● **Written problem**
Nothing but the lines from the one containing "struct('riser', boxes(((XP0 - .02, YP" down to the one containing "led_line(tr2, (XP1 +", both included, should be echoed, and each exactly as it stands.

>>>>>

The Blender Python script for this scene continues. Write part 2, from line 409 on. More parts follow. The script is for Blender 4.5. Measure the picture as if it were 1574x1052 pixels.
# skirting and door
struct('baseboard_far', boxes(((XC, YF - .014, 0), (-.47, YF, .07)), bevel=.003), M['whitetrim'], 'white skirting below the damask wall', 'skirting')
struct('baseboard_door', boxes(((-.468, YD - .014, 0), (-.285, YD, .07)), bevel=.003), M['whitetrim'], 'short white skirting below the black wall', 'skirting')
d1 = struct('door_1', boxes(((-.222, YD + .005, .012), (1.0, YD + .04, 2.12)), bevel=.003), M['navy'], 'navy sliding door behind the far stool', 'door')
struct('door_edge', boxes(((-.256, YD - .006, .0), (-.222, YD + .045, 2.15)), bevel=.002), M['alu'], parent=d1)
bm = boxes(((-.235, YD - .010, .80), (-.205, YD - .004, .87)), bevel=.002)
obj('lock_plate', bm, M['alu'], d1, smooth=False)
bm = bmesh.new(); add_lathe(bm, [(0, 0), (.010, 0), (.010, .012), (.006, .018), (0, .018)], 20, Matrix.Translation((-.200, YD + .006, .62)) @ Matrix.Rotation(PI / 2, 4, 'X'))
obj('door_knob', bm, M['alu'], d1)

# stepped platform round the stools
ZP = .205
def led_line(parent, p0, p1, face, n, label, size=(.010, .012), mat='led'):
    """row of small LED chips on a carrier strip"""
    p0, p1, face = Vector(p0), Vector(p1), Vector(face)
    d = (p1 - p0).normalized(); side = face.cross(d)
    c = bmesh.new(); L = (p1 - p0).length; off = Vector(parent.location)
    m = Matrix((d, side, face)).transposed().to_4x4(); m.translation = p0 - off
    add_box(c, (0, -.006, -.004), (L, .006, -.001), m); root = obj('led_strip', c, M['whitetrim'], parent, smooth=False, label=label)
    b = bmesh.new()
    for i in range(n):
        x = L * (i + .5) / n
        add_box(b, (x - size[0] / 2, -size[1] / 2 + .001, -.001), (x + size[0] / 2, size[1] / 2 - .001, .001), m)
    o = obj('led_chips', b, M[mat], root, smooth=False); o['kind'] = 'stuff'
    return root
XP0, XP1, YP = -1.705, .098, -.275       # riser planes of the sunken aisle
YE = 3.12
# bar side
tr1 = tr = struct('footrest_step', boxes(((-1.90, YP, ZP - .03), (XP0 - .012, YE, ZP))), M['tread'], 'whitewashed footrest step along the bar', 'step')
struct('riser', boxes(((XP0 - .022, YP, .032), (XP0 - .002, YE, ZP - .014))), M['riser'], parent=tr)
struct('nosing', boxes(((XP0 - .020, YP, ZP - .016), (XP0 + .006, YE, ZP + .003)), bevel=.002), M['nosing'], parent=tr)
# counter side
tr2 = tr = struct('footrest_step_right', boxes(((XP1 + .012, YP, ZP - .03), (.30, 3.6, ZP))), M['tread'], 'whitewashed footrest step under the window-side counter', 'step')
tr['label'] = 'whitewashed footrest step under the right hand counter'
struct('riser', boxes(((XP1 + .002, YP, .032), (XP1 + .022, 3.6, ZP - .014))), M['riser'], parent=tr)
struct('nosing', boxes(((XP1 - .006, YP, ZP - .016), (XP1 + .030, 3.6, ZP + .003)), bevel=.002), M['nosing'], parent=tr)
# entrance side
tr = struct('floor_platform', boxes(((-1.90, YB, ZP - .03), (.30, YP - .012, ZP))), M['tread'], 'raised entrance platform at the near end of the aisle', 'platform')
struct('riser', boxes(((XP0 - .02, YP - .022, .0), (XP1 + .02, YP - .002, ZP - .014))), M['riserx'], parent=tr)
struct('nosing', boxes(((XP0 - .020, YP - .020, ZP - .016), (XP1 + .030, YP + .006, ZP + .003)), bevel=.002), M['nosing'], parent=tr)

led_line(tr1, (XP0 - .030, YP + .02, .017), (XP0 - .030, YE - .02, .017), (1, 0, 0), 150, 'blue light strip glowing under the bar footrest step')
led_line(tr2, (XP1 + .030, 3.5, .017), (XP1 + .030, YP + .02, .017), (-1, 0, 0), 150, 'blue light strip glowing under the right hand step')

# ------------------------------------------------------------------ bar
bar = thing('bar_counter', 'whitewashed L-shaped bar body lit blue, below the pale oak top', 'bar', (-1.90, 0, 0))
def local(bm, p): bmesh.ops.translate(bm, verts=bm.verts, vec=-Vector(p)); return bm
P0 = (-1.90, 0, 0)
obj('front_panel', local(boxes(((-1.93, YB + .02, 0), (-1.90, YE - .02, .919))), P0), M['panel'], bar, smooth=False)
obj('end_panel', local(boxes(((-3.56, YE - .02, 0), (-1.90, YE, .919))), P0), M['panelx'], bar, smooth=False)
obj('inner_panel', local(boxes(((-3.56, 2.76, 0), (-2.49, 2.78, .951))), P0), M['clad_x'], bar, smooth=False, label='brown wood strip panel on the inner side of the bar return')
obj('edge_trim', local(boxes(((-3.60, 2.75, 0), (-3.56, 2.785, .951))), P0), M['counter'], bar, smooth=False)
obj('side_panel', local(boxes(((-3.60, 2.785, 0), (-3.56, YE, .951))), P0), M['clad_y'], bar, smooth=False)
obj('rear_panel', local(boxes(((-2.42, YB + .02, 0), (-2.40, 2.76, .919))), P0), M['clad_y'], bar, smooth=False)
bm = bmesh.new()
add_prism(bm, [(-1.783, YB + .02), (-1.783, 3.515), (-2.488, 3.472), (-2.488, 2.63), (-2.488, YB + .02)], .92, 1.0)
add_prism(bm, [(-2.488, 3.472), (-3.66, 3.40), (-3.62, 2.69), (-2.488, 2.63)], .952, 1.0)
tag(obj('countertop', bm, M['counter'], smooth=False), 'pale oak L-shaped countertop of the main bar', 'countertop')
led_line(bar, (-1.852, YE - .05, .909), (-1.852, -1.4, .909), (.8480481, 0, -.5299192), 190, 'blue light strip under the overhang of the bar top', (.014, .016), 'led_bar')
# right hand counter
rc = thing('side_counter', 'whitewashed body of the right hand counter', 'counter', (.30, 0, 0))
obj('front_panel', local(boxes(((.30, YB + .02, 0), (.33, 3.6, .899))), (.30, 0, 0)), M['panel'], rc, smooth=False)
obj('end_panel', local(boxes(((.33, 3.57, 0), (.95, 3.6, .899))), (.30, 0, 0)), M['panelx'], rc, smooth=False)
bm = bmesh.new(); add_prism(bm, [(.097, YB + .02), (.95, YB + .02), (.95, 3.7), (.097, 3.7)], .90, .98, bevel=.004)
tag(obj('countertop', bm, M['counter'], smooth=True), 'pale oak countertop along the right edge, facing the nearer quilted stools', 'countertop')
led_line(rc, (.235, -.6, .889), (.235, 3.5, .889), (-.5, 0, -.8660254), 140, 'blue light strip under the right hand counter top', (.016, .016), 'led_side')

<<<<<

● **Solution to this problem**
struct('riser', boxes(((XP0 - .02, YP - .022, .0), (XP1 + .02, YP - .002, ZP - .014))), M['riserx'], parent=tr)
struct('nosing', boxes(((XP0 - .020, YP - .020, ZP - .016), (XP1 + .030, YP + .006, ZP + .003)), bevel=.002), M['nosing'], parent=tr)

led_line(tr1, (XP0 - .030, YP + .02, .017), (XP0 - .030, YE - .02, .017), (1, 0, 0), 150, 'blue light strip glowing under the bar footrest step')
led_line(tr2, (XP1 + .030, 3.5, .017), (XP1 + .030, YP + .02, .017), (-1, 0, 0), 150, 'blue light strip glowing under the right hand step')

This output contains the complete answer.